29 September 2011

On Mediocrity

If you've read my previous post, you'll know that I'm a big baseball fan.  Baseball, particularly the Toronto Blue Jays, my hometown team, has prompted this post. 

The Blue Jays finished the season having won as many games as they lost.  81 wins, 81 losses, which begs the question, "Was this just a mediocre season for the Jays?"

Well, if you look at the numbers, you would probably have to say yes.  Their record is exactly even.  In major league baseball this year, 14 out of 30 teams finished with an even record or better, placing the Jays almost exactly in the middle of the pack.  The team gave up 19 more runs than they scored (which meant that their actual outcome in games was slightly better than could be expected). 

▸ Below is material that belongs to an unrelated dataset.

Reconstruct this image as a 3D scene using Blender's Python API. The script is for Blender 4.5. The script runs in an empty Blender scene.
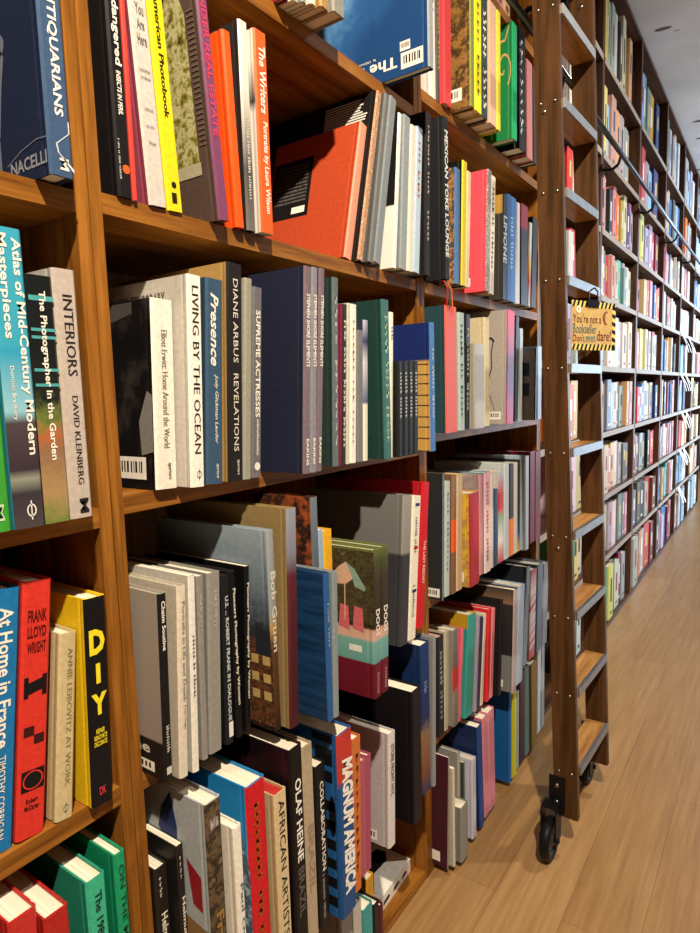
import bpy, math, random, json
from mathutils import Vector, Matrix
C = bpy.context.scene.collection
sc = bpy.context.scene
# ------------------------------------------------------------------ helpers
def lin(h):
    h = h.lstrip('#'); 
    if len(h) == 3: h = ''.join(c*2 for c in h)
    r = []
    for i in (0, 2, 4):
        c = int(h[i:i+2], 16)/255
        r.append(c/12.92 if c <= .04045 else ((c+.055)/1.055)**2.4)
    return (*r, 1)
_m = {}
def new_mat(name, rough=.45):
    m = bpy.data.materials.new(name); m.use_nodes = True
    nt = m.node_tree; p = nt.nodes['Principled BSDF']; p.inputs['Roughness'].default_value = rough; p.inputs['Specular IOR Level'].default_value = .16
    return m, nt, p
def ramp(nt, stops, interp='LINEAR'):
    r = nt.nodes.new('ShaderNodeValToRGB'); r.color_ramp.interpolation = interp
    e = r.color_ramp.elements
    while len(e) < len(stops): e.new(.5)
    for i, (q, c) in enumerate(sorted(stops)):
        e[i].position = q; e[i].color = lin(c) if isinstance(c, str) else c
    return r
def noise(nt, scale, detail=3, vec=None, rough=.55):
    n = nt.nodes.new('ShaderNodeTexNoise'); n.inputs['Scale'].default_value = scale; n.inputs['Detail'].default_value = detail
    n.inputs['Roughness'].default_value = rough
    if vec is not None: nt.links.new(vec, n.inputs['Vector'])
    return n
def coord(nt, out='Object', scale=None):
    t = nt.nodes.new('ShaderNodeTexCoord')
    if scale is None: return t.outputs[out]
    mp = nt.nodes.new('ShaderNodeMapping'); mp.inputs['Scale'].default_value = scale
    nt.links.new(t.outputs[out], mp.inputs['Vector']); return mp.outputs['Vector']
def bump(nt, p, src, strength=.1, dist=.002):
    b = nt.nodes.new('ShaderNodeBump'); b.inputs['Strength'].default_value = strength; b.inputs['Distance'].default_value = dist
    nt.links.new(src, b.inputs['Height']); nt.links.new(b.outputs['Normal'], p.inputs['Normal'])
def mat(spec, noisy=False, rough=.42):
    """printed card or cloth: '#hex' | 'B:pos,#hex;...' bands up the height | 'P:#a,#b@scale' mottled print | 'G:' sky | 'S:' streaks"""
    key = (spec, noisy, rough)
    if key in _m: return _m[key]
    m, nt, p = new_mat('print_' + str(len(_m)), rough)
    if spec[0] == '#':
        n = noise(nt, 160, 2, coord(nt))
        c = lin(spec); 
        r = ramp(nt, [(.3, tuple(v*.88 for v in c[:3])+(1,)), (.7, tuple(min(1, v*1.08) for v in c[:3])+(1,))])
        nt.links.new(n.outputs['Fac'], r.inputs['Fac']); nt.links.new(r.outputs['Color'], p.inputs['Base Color'])
    elif spec[0] == 'P':
        cols, _, s = spec[2:].partition('@'); cols = cols.split(','); s = float(s or 20)
        n = noise(nt, s*3, 5, coord(nt), .65)
        r = ramp(nt, [(.32+.36*i/max(1, len(cols)-1), c) for i, c in enumerate(cols)])
        nt.links.new(n.outputs['Fac'], r.inputs['Fac']); nt.links.new(r.outputs['Color'], p.inputs['Base Color'])
    elif spec[0] in 'BGY':
        if spec[0] == 'B': stops = [(float(a), c) for a, c in (q.split(',') for q in spec[2:].split(';'))]
        else:
            cols = spec[2:].split(','); cols = cols if spec[0] == 'Y' else cols[::-1]
            stops = [(i/(len(cols)-1), c) for i, c in enumerate(cols)]
        sp = nt.nodes.new('ShaderNodeSeparateXYZ'); nt.links.new(coord(nt, 'Generated'), sp.inputs[0])
        src = sp.outputs['Z']
        if noisy or spec[0] in 'GY':
            n = noise(nt, 90 if spec[0] != 'G' else 12, 5, coord(nt), .65)
            ma = nt.nodes.new('ShaderNodeMath'); ma.operation = 'MULTIPLY_ADD'
            nt.links.new(n.outputs['Fac'], ma.inputs[0]); ma.inputs[1].default_value = .35 if spec[0] != 'B' else .22
            sub = nt.nodes.new('ShaderNodeMath'); sub.operation = 'SUBTRACT'; nt.links.new(src, sub.inputs[0]); sub.inputs[1].default_value = .175 if spec[0] != 'B' else .11
            nt.links.new(sub.outputs[0], ma.inputs[2]); src = ma.outputs[0]
        r = ramp(nt, stops); nt.links.new(src, r.inputs['Fac']); nt.links.new(r.outputs['Color'], p.inputs['Base Color'])
    elif spec[0] == 'C':
        sp = nt.nodes.new('ShaderNodeSeparateXYZ'); nt.links.new(coord(nt, 'Generated'), sp.inputs[0])
        n = noise(nt, 10, 5, coord(nt), .6); last = n.outputs['Fac']
        for src, f in ((sp.outputs['Z'], .9), (sp.outputs['X'], -1.1)):
            ma = nt.nodes.new('ShaderNodeMath'); ma.operation = 'MULTIPLY_ADD'; nt.links.new(src, ma.inputs[0]); ma.inputs[1].default_value = f; nt.links.new(last, ma.inputs[2]); last = ma.outputs[0]
        r = ramp(nt, list(zip((-.0, .3, .5, .62), spec[2:].split(',')))); nt.links.new(last, r.inputs['Fac']); nt.links.new(r.outputs['Color'], p.inputs['Base Color'])
    elif spec[0] == 'S':
        cols = spec[2:].split(',')
        n = noise(nt, 1, 3, coord(nt, 'Object', (6, 6, 90)))
        r = ramp(nt, [(.38, cols[1]), (.62, cols[0])]); nt.links.new(n.outputs['Fac'], r.inputs['Fac']); nt.links.new(r.outputs['Color'], p.inputs['Base Color'])
    _m[key] = m; return m
def pages_mat():
    if 'pages' in _m: return _m['pages']
    m, nt, p = new_mat('paper_edges', .8)
    n = noise(nt, 1, 2, coord(nt, 'Object', (3, 1400, 3)))
    r = ramp(nt, [(.35, '#cdc4ae'), (.65, '#f0eadb')]); nt.links.new(n.outputs['Fac'], r.inputs['Fac']); nt.links.new(r.outputs['Color'], p.inputs['Base Color'])
    _m['pages'] = m; return m
def wood_mat(name, dark, light, axis, rough=.42, scale=1.0):
    m, nt, p = new_mat(name, rough)
    s = [38*scale]*3; s[axis] = 2.2*scale
    v = coord(nt, 'Object', s)
    n = noise(nt, 1.6, 6, v, .6); n2 = noise(nt, 6, 3, v)
    mx = nt.nodes.new('ShaderNodeMath'); mx.operation = 'MULTIPLY_ADD'; nt.links.new(n2.outputs['Fac'], mx.inputs[0]); mx.inputs[1].default_value = .35
    nt.links.new(n.outputs['Fac'], mx.inputs[2])
    r = ramp(nt, [(.45, dark), (.85, light)]); nt.links.new(mx.outputs[0], r.inputs['Fac']); nt.links.new(r.outputs['Color'], p.inputs['Base Color'])
    bump(nt, p, n.outputs['Fac'], .12, .001); return m
def plain(name, col, rough=.4, metal=0.0):
    if name in _m: return _m[name]
    m, nt, p = new_mat(name, rough); p.inputs['Metallic'].default_value = metal
    n = noise(nt, 60, 3, coord(nt)); c = lin(col)
    r = ramp(nt, [(.3, tuple(v*.85 for v in c[:3])+(1,)), (.7, tuple(min(1, v*1.1) for v in c[:3])+(1,))])
    nt.links.new(n.outputs['Fac'], r.inputs['Fac']); nt.links.new(r.outputs['Color'], p.inputs['Base Color']); _m[name] = m; return m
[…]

So, were the Blue Jays mediocre this year?  For me, mediocre is not just "average."  For me, mediocre is what happens when a person, or team is happy with being just "average."  In my mind, this Blue Jays team is not mediocre.  They strove for excellence.  They weren't happy losing a close game to a good team.  They want more.  This team wasn't mediocre.  They were inconsistent.

Anyone who follows baseball will tell you that it is a game of failure.  The best hitters in the game fail 7 out of every 10 times they come to bat.  A pitcher fails every time a hitter jacks a hanging breaking ball out of the park.  A fielder fails every time he gets handcuffed by short-hopped ground ball.  But they try.  Again and again.  We get better by trying and failing.*

In the world, there is too much mediocrity.  I hear it every day when I hear the songs coming out of the radio.  This music isn't bad because the artists involved aren't talented or creative.  In fact, some of it isn't bad at all.**  But these musicians are being asked to operate inside a small box because the people who control the money behind the music industry are afraid to fail.  They have too much money invested to take risks.

This is why the really great music exists in the undercurrents of a music scene.  Without millions of dollars involved, musicians take risks.  Some of what they do is dreck***, but some of it is truly great and adventurous and amazing.  But these musicians fund their own CDs with the money they make teaching music lessons, or working a day job, or these days, through independent fundraising websites like Kickstarter.  They are free of the boxes that the music industry places around artists.

Mediocrity sucks.  Step out of the box.


* Trying and failing with a bit of rational situational analysis to figure out why you've failed.  Duh.

** This stuff usually goes into my "guilty pleasures" playlist.

*** My attempt to add some Yiddishness in this "Adventures in Klezmer" blog.  Dreck is Yiddish for shit.